Kalin disse à BBC que, por mais ofensiva que essa última exigência possa ser para Zelenski, que é judeu e perdeu parentes no Holocausto, pode ser suficiente para a Ucrânia se comprometer a condenar os neonazistas e reprimir alguns de seus distantes grupos nacionalistas de direita para cumpri-la.

Kalin disse que uma segunda categoria de demandas era mais difícil para a Ucrânia, envolvendo compromissos territoriais, mas não as especificou.

O chefe da delegação russa, Vladimir Medinski, disse em Moscou na sexta-feira que, na questão da desmilitarização, os dois lados estão “em algum lugar no meio do caminho”, mas não divulgou detalhes.

Um diplomata ocidental sênior, informado sobre as negociações, sugeriu que a neutralidade e a desistência da Crimeia seriam mais fáceis para a Ucrânia do que outras demandas da Rússia, como uma nova divisão oriental e desmilitarização. O diplomata confirmou que Putin parecia disposto a conversar com Zelenski, que parece estar tentando preparar os ucranianos para um eventual acordo.
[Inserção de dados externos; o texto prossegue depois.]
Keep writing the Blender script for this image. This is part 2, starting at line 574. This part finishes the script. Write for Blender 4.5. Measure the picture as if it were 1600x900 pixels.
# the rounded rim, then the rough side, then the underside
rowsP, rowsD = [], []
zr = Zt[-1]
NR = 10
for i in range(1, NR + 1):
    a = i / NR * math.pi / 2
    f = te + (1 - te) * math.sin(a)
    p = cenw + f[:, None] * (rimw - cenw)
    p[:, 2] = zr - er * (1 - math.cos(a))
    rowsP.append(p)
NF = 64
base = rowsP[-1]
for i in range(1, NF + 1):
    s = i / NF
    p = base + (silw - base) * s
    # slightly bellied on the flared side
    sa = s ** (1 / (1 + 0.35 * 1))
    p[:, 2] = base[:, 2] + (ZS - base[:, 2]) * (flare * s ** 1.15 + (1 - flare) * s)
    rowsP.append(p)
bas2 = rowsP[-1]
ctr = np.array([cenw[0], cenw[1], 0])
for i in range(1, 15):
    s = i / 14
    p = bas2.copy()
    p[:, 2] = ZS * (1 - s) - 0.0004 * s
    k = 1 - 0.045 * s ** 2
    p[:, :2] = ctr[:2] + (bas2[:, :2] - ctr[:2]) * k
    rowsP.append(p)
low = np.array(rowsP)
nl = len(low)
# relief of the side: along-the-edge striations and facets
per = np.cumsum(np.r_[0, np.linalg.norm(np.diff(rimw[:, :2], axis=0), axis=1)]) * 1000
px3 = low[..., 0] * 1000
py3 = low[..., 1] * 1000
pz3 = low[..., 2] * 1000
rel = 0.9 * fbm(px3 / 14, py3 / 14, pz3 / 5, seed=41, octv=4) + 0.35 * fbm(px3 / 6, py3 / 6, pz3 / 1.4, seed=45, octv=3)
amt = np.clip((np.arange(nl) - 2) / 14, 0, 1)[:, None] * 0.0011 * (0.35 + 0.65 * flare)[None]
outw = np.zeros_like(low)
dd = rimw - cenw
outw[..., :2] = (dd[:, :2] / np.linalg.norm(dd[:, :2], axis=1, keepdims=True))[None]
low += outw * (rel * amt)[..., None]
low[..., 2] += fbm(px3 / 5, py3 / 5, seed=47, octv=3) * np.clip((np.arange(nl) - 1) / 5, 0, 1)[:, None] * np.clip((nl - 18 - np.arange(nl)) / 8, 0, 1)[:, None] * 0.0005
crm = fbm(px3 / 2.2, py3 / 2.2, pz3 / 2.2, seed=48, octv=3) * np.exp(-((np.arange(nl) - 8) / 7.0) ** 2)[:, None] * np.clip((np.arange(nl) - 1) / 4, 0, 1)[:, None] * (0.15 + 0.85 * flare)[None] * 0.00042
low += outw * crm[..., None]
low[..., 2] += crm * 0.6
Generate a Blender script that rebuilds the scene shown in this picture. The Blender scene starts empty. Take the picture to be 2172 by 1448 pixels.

Se for preciso, a disposição de Putin de conversar com Zelenski, cuja saída do governo ele originalmente exigiu, é uma forma de progresso. Isso também é um reconhecimento de que a atual equipe russa que negocia com a Ucrânia é de baixo escalão e tem pouca autoridade para resolver as questões mais difíceis. Assim, a paz parece muito distante.